Amid a number of similar warnings about decreased sales, EMC Corp. late Thursday said it would have to cut 7
percent of its workforce, or about 1,350 employees, as the firm now
estimates that it will not reach profitability for the second half of the
year.
The Hopkinton, Mass. storage giant expects total revenue to be about $1.25
billion, for a loss of 2 cents per share. This 3Q loss compares with a loss
of a penny per share in the second quarter of 2002.
While the firm claims it made progress in its cost reduction efforts, it
said the continued weak outlook in IT spending forced EMC to initiate the
layoffs, which will bring its total workforce to about 17,000 employees.
That head count is down from a peak of 24,500 early last year.

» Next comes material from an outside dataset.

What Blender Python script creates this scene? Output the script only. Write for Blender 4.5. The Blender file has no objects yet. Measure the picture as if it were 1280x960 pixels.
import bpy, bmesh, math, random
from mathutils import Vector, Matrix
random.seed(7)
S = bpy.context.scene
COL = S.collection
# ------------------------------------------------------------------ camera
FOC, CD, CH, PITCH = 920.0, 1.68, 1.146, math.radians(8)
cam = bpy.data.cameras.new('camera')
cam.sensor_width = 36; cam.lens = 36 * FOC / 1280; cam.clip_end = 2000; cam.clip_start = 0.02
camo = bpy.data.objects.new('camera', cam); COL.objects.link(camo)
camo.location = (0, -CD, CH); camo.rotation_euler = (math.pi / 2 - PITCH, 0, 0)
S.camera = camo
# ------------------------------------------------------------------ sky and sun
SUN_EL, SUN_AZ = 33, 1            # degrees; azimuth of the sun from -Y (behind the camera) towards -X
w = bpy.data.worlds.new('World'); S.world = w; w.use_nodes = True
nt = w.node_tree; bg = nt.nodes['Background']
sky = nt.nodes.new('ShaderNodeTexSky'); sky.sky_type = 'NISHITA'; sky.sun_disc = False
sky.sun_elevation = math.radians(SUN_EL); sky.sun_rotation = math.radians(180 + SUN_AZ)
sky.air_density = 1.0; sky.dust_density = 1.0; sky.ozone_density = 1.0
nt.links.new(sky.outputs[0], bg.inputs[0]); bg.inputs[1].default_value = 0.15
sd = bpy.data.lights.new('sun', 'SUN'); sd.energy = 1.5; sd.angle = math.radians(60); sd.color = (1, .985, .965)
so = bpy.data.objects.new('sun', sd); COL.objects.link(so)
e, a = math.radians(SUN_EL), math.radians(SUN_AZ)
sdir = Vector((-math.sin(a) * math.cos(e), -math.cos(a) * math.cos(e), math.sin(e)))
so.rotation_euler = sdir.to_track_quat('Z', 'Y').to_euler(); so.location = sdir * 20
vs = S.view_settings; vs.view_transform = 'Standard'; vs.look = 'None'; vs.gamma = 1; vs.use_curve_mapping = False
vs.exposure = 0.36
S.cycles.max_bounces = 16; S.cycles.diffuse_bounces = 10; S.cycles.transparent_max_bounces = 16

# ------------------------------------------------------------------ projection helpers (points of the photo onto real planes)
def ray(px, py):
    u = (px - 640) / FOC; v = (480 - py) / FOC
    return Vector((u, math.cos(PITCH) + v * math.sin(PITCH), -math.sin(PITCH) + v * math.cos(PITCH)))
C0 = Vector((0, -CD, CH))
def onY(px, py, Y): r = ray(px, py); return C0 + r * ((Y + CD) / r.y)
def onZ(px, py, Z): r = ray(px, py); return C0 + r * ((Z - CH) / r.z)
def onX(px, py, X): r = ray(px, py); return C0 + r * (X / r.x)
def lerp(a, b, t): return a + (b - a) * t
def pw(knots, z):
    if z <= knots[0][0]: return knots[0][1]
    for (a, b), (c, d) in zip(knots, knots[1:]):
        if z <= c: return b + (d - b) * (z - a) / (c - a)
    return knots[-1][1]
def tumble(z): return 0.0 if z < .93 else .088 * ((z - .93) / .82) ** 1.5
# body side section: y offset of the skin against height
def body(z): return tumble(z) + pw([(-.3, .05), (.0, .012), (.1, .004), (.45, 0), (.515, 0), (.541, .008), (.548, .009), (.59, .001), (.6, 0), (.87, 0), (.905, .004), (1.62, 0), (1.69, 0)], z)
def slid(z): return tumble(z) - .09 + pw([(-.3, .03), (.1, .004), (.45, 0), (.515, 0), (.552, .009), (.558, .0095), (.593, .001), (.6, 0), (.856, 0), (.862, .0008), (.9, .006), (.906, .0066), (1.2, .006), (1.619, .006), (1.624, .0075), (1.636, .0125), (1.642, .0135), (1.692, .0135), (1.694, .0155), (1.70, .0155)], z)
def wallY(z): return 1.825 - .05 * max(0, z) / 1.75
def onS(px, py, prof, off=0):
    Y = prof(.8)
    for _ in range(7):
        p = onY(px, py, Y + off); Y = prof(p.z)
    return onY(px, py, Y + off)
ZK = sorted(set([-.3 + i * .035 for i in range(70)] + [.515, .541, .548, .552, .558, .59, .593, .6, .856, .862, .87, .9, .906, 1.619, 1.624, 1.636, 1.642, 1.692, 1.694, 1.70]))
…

It is not yet clear how many of the approximate 7,350 employees in Massachusetts will be affected in this round, the third major job cut for EMC since the beginning of last year.
In discussing the actions, EMC President and CEO Joe Tucci called the IT
spending environment “brutal.”
“In fact, it got even worse at the very end of the quarter,” Tucci said.
“Our third quarter was on track until late September. The harsh reality of
reduced budgets and the uncertainty of the economic and geopolitical climate
are weighing heavily on business confidence, causing key projects and the
corresponding IT spend to be delayed.”
EMC also said that its board of directors approved a buyback of an
additional 250 million shares, to be initiated after the release of the full
quarterly earnings on October 17, 2002.
EMC competes with the likes of Dell, HP, IBM and other systems
vendors in the data storage hardware and software markets. The firm has been
making headlines as of late, buying up storage software maker Prisa Networks
and upgrading its automated network storage software in recent weeks.
A Deutsche Bank research note said EMC can rely on its strengths in the rough and tumble business climate — a strong balance sheet, an installed base of more than 250,000 storage platforms and healthy cash flow.